Early indications from Asia this morning are pointing towards a strong day for global equities, continuing the momentum from last week. Data released shows China GDP at 6.9% (markets had expected 6.8%), indicating the Chinese economy has stabilized. In addition, Chinese President Jinping said that “the central bank will play a stronger role in defending against risks” and he called for more work on safeguarding the financial system and modernizing its regulatory framework. The buoyant Global equity markets were also helped as Chicago Federal Reserve President Evans expressed concerns on Friday about the Fed’s inflation target running below 2% and that such economic conditions required a very gradual rise in interest rates.

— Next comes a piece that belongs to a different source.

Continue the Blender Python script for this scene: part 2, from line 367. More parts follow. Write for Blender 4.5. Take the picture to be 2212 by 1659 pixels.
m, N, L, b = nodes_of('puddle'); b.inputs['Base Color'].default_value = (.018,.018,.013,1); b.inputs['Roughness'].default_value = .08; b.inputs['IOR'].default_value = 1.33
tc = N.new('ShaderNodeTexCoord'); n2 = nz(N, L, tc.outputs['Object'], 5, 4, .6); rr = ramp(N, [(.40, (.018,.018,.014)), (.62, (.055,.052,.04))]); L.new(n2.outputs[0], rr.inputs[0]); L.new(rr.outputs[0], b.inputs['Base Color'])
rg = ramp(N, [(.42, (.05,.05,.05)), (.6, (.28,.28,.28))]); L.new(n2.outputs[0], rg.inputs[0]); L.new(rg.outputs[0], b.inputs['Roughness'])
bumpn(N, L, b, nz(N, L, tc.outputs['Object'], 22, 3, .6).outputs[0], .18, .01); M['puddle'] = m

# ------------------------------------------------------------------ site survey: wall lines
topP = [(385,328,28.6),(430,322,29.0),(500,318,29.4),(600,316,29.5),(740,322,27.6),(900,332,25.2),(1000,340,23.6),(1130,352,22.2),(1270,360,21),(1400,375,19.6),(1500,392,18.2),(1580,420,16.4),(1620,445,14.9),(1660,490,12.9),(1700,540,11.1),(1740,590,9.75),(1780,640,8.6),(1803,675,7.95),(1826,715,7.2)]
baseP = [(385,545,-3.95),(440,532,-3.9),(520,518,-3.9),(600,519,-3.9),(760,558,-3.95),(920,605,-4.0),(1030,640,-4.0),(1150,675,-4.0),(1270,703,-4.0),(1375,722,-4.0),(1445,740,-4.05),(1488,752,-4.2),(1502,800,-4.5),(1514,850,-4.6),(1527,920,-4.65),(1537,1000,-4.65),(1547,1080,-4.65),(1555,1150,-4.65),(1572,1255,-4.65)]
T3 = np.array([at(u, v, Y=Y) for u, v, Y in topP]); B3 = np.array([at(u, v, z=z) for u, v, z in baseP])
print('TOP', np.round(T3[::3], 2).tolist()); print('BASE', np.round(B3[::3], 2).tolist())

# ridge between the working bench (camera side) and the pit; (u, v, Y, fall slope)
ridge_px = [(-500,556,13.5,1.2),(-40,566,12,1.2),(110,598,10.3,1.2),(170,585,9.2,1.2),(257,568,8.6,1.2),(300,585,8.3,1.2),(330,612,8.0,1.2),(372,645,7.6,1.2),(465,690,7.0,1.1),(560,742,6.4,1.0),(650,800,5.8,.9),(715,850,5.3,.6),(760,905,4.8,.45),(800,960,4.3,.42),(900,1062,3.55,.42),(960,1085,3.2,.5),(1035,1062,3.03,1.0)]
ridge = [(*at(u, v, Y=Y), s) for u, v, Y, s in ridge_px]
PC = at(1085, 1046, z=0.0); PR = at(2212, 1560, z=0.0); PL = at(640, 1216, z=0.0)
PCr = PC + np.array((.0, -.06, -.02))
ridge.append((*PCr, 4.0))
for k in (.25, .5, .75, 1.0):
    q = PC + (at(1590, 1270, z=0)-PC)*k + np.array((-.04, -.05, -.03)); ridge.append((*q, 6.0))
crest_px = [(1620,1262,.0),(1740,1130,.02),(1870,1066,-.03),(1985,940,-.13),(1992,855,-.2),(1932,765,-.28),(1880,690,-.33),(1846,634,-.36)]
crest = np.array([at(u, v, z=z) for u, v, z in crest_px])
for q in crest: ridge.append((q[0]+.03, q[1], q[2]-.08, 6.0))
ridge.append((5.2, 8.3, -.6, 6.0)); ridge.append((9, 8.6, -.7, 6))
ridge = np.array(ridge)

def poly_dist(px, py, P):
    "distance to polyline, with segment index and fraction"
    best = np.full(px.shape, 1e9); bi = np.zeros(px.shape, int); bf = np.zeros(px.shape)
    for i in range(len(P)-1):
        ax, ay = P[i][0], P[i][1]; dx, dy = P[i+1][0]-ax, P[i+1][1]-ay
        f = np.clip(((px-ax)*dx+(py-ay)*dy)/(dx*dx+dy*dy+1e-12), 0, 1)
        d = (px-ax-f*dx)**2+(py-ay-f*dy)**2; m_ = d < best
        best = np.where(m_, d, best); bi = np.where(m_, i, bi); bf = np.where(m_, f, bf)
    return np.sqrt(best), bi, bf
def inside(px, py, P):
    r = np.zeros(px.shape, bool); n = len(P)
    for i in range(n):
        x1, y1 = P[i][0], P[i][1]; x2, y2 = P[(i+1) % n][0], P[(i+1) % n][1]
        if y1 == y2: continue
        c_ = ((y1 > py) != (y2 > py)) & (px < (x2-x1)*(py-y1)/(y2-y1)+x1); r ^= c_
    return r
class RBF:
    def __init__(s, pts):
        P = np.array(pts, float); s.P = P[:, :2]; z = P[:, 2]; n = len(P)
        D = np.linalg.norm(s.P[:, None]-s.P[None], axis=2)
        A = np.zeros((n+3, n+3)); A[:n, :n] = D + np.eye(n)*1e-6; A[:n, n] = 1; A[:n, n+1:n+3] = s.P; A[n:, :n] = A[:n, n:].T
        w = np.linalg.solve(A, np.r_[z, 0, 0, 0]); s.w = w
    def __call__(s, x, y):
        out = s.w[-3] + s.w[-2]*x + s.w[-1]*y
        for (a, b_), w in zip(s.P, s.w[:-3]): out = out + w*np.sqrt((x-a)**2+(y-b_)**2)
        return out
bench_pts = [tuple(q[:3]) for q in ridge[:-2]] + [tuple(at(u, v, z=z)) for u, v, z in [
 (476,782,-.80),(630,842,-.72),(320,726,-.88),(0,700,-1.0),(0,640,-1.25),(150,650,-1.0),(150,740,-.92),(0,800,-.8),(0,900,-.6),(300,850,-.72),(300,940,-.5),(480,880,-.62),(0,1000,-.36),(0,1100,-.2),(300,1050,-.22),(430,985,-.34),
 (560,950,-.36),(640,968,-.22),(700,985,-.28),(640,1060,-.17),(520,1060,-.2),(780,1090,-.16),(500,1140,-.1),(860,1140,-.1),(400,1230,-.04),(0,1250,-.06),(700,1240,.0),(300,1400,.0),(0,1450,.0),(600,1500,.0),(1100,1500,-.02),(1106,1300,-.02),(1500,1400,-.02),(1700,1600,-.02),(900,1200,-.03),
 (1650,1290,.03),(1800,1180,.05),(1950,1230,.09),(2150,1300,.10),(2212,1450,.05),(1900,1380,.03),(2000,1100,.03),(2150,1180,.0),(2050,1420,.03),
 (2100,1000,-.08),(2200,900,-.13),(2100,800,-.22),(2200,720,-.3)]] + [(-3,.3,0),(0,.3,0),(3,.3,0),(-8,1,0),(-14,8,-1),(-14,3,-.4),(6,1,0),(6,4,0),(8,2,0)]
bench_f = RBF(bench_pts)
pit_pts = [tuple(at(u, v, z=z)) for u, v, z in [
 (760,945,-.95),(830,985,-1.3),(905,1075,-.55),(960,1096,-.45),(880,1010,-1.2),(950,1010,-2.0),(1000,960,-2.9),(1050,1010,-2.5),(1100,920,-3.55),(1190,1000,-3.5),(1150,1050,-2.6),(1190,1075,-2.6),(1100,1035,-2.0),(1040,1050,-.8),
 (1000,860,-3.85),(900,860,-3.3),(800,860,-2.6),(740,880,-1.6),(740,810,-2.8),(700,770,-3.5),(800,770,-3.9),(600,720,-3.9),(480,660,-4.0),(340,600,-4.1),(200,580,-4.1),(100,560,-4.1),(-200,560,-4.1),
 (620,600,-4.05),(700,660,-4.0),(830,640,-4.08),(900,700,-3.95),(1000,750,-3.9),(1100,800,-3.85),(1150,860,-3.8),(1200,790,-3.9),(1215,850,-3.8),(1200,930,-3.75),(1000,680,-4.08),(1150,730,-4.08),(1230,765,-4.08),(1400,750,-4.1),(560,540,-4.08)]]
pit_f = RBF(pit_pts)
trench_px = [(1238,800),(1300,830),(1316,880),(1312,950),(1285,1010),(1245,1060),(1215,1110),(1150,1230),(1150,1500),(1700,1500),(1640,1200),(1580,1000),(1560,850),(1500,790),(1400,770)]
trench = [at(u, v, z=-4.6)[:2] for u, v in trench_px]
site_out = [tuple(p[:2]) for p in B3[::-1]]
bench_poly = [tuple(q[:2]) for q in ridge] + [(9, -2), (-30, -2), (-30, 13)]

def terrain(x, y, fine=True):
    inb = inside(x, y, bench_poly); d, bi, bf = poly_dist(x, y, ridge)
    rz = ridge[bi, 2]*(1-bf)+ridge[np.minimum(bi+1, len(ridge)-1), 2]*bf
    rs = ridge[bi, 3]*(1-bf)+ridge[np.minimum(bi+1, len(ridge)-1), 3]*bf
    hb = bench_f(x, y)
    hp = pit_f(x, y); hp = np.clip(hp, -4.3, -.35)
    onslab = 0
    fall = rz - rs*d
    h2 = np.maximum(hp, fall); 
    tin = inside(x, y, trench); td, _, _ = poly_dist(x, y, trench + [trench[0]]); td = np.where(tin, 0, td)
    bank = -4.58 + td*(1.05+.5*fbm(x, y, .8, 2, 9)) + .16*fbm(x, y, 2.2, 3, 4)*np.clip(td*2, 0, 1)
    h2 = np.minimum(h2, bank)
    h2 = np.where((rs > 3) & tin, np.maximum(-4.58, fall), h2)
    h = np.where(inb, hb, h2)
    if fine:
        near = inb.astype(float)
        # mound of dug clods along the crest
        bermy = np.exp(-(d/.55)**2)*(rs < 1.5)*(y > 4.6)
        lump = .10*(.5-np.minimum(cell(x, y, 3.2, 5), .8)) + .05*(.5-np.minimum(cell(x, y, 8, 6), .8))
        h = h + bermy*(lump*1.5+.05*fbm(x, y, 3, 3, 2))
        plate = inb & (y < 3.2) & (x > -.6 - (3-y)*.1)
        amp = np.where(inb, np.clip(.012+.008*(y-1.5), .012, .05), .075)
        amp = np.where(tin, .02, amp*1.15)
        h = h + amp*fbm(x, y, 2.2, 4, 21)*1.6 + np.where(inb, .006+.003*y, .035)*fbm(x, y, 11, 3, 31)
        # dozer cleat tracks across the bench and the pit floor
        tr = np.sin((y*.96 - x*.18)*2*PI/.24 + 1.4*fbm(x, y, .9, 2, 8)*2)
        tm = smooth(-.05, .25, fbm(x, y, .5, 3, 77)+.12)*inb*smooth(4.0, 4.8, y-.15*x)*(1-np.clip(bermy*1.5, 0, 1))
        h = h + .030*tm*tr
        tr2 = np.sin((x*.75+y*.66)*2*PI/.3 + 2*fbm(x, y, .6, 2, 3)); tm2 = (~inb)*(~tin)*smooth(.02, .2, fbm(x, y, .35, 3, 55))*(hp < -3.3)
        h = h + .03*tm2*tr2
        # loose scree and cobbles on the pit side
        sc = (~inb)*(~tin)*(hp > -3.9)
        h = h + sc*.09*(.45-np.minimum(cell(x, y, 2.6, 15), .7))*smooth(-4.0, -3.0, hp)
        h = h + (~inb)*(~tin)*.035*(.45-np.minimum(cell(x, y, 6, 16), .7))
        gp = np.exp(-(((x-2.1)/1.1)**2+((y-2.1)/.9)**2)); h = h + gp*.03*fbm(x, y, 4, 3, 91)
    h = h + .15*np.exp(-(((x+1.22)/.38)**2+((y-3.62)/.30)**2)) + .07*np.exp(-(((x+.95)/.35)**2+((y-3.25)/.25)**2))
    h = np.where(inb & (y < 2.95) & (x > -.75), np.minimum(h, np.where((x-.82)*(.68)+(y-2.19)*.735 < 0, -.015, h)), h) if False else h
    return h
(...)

The most recent CME Fedwatch tool has seen the chances of a December hike in US rates fall to 43.1% from 55%. As global economic conditions improve, and with a degree of caution on raising interest rates too quickly, one can foresee global equities remaining strong and reaching new highs.

Japanese markets are closed today for Marine Day.

In relatively quiet early trading EURUSD is trading around 1.1460, staying close its yearly high.

GBPUSD has been a major recipient of recent USD weakness and is currently trading around the psychological 1.3100 level.

With the Japanese holiday today USDJPY trading has been lackluster and is currently trading around 112.60.

Gold has risen 0.2% so far on the day, to currently trade around $1,231.

After last week’s indication of lower US inventories and stronger demand, Oil has continued to move higher and currently trades 0.2% higher at today’s high of $46.90.

The major focus today will be the release of the Eurozone Consumer Price Index (YoY) (Jun) at 10:00 BST. With the markets expecting an unchanged number at 1.2%, traders will be interested to see how the Eurozone is fairing compared to other Global Economies and if the current increase in sentiment in Europe’s economies is holding true.